Our Friends the Haqqanis The new interior minister of Afghanistan is a wanted terrorist.

https://www.wsj.com/articles/our-friends-the-haqqanis-afghanistan-taliban-11631053019?mod=opinion_lead_pos2

The Biden Administration and other democracies have been beseeching the triumphant Taliban not to behave like they did when they last ran Afghanistan before 9/11 and harbored al Qaeda and Osama bin Laden. On Tuesday the Taliban gave their first response, naming a new government that includes Sirajuddin Haqqani as interior minister.

This is, literally, putting a jihadist terrorist in charge of internal security. Mr. Haqqani is on the FBI’s most wanted list, and the U.S. is offering up to $10 million for information leading to his arrest.

The FBI says it wants to question him in connection with a January 2008 attack on a hotel in Kabul that killed six people, including one American. The Haqqani Network he runs is also accused of plotting a 2011 suicide truck bomb in Wardak province that killed 77 American soldiers, as well as a 19-hour siege of the U.S. Embassy in Kabul the same year.

The Haqqani Network was founded by his father, who had a close relationship with bin Laden. In 2012 the Obama Administration officially designated the Haqqani Network as a terrorist organization. The ties between the Haqqani Network and al Qaeda are long and extensive, as Seth Jones describes nearby.

“The Haqqanis are considered the most lethal and sophisticated insurgent group targeting US, Coalition, and Afghan forces in Afghanistan,” says a description by the U.S. counterterrorism center. “They typically conduct coordinated small-arms assaults coupled with rocket attacks, IEDs, suicide attacks, and attacks using bomb-laden vehicles.”

Mr. Haqqani will fit comfortably in the new Afghan government led by Taliban supreme leader Haibatullah Akhundzada. He’s an Islamic fundamentalist who wants to govern the country under strict Shariah law. The new prime minister is Mullah Hassan Akhund, who was foreign minister in the pre-9/11 Islamic Emirate in Kabul. Critics who said the Taliban were never serious about negotiating a power-sharing agreement were right.

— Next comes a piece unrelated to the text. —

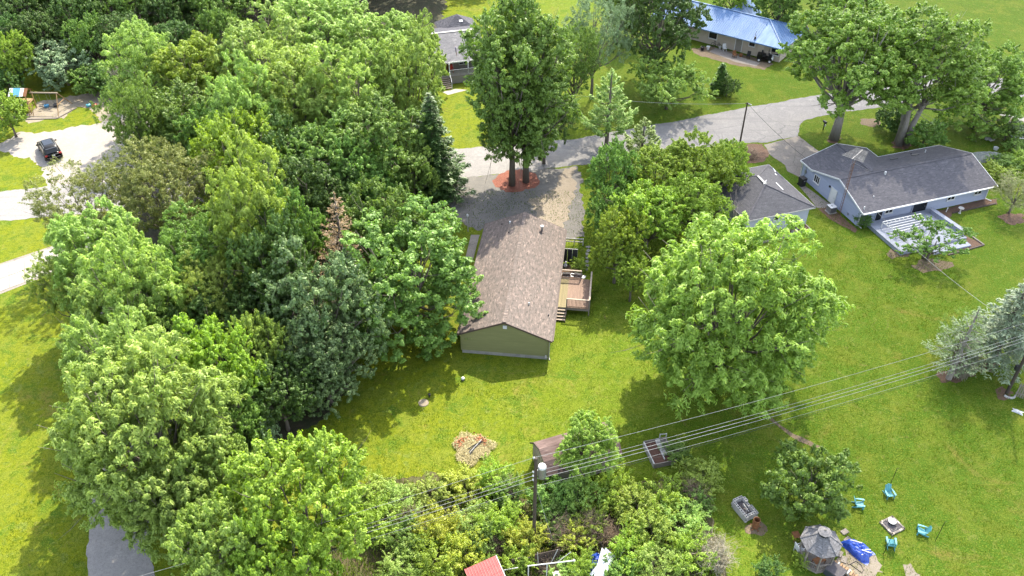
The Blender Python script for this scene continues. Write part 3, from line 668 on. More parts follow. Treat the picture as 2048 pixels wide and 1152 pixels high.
door(bh, (2.2,.5,.08), (1,0), .75, 1.6, M_glass, M_blue)
sd = door(bh, (6.9,.5,.08), (1,0), 1.75, 1.7, M_glass, M_blue)
obj('foundation', MB().box((bL/2,bW/2,.0), (bL-.8,bW-1,.2)), M_found, bh)
PB = ((0,0,be),(bL,0,be),(0,vm,br_)); PF = ((0,bW,be),(bL,bW,be),(0,vm,br_))
pipe(1770,348,PB,.11,.3,M_white,'roof_vent',bh); pipe(1728,418,PB,.06,.3,M_white,'roof_vent',bh); pipe(1747,394,PB,.05,.15,M_white,'roof_pipe',bh); pipe(1850,305,PF,.05,.35,M_white,'roof_pipe',bh); pipe(1822,308,PF,.06,.1,M_black,'roof_pipe',bh)
for px, py in ((1788,318),(1830,310)):
    p = spot(bh, px, py, *PF); obj('ridge_slot_vent', MB().box(p+Vector((0,0,.03)), (.9,.25,.06), rx=-.3), M_black, bh)
p = spot(bh, 1735,417,*PB); obj('dish_bracket', MB().bar(p, p+Vector((.15,-.1,.28)), .04), M_metal, bh)
obj('wall_light', MB().box((.07,5.9,1.75), (.14,.16,.2)), M_black, bh); obj('outlet_box', MB().box((.1,2.2,.5), (.08,.14,.2)), M_metal, bh); obj('meter', MB().tube([(.05,10.3,.2),(.05,10.3,1.9)], .035, 6).box((.06,10.3,1.1), (.12,.25,.35)), M_metal, bh)
def inB(u, v, z=0): c, s = cos(BA), sin(BA); return Vector((BX+c*u-s*v, BY+s*u+c*v, z))

# antenna tower against the left wall
ab = inB(-.25,3.05); ah = hgt(ab, 322)
an = thing('antenna_mast', 'tall rusty lattice antenna mast with a comb shaped aerial at the blue house wall', 'antenna', ab, BA)
mb = MB()
q3 = [(.13,0),(-.065,.11),(-.065,-.11)]
for x, y in q3: mb.tube([(x,y,0),(x,y,ah)], .016, 5)
obj('mast', mb, M_rust, an)
rg = MB(); nz = int(ah/.4)
for k in range(nz):
    for i in range(3): a, b = q3[i], q3[(i+1)%3]; rg.bar((*a,k*.4), (*b,(k+1)*.4), .012)
obj('lattice', rg, M_rust, an)
obj('boom', MB().tube([(0,0,ah-.1),(0,0,ah+.7)], .02, 6).bar((-.7,-.35,ah+.55),(1.5,.9,ah+.55),.05), M_metal, an)
for k in range(11):
    f = k/10; c0 = Vector((-.6+2.0*f, -.3+1.15*f, ah+.57)); l_ = 1.15-.5*f; d_ = Vector((-.5,.87,0))
    obj('element', MB().bar(c0-d_*l_, c0+d_*l_, .022), M_metal, an)
for s in (1,-1): obj('guy_bracket', MB().bar((0,0,ah-.2),(1.6*s if s>0 else -.2,-.9 if s>0 else .2,ah-1.0 if s>0 else ah-.5),.02), M_metal, an)

bn = thing('wheelie_bin', 'black wheeled rubbish bin beside the corner of the blue house', 'bin', inB(-.85,9.35), BA+.1)
obj('body', MB().box((0,0,.5), (.55,.6,.95), tx=1.15, ty=1.18), M_black, bn); obj('lid', MB().box((0,-.03,1.02), (.68,.78,.09), rx=.05, tx=.92, ty=.92), M_black, bn)
for x in (-.26,.26): obj('wheel', MB().tube([(x-.04,.3,.12),(x+.04,.3,.12)], .12, 12), M_tyre, bn)
obj('handle', MB().tube([(-.24,.42,.98),(.24,.42,.98)], .025, 6), M_black, bn); obj('sticker', MB().box((0,-.365,.75), (.14,.006,.1)), M_white, bn)
ac = thing('air_conditioner', 'square grey air conditioner unit outside the blue house white door', 'air conditioner', inB(-.85,3.75), BA)
obj('cabinet', MB().box((0,0,.4), (.75,.75,.7)), M_metal, ac); obj('pad', MB().box((0,0,.03), (.95,.95,.08)), M_conc, ac); obj('top_grille', MB().lathe([(.3,.77),(.3,.75),(.05,.77)], 16), M_black, ac); obj('top_panel', MB().box((0,0,.755), (.8,.8,.02)), M_white, ac)
for k in range(6): obj('louver', MB().box((0,-.38,.15+k*.09), (.68,.02,.03)), M_black, ac)

# the pale blue deck behind it, slatted frame, bench, steps
bd = thing('deck', 'pale blue painted deck behind the blue house with a bench wall and low step', 'deck', (BX,BY,0), BA)
DB = .4
for k in range(40): obj('deck_board', MB().box((5.2+random.Random(k).uniform(-.01,.01), -5.18+.14*k, DB-.02), (8.1,.131,.04)), M_bluedeck, bd)
obj('skirt', MB().box((5.2,-5.24,.18), (8.1,.03,.36)).box((9.24,-2.5,.18), (.03,5.4,.36)).box((1.16,-2.5,.18), (.03,5.4,.36)), M_bluedeck, bd)
for k in range(7): obj('step_board', MB().box((6.7,-6.2+.14*k,.16), (4.6,.131,.04)), M_bluedeck, bd)
obj('step_skirt', MB().box((6.7,-6.25,.07), (4.6,.03,.14)), M_blue, bd)
obj('bench_top', MB().bar((8.85,-.1,.82),(9.3,-4.75,.82),.5,.06), M_bluedeck, bd); obj('bench_wall', MB().bar((8.8,-.1,.6),(9.2,-4.7,.6),.08,.42), M_blue, bd)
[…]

These are the men that Secretary of State Antony Blinken and President Joe Biden are counting on to allow the departure of the Americans and Afghan allies who are still trapped in Afghanistan. They are also supposed to prevent jihadists from again using the country as a sanctuary.

In the aftermath of 9/11, George W. Bush declared that the U.S. would no longer distinguish between terrorists and the governments that harbor them. Now, after Mr. Biden’s calamitous withdrawal, the U.S. is in the incredible position of hoping to make a government run by terrorists our partners.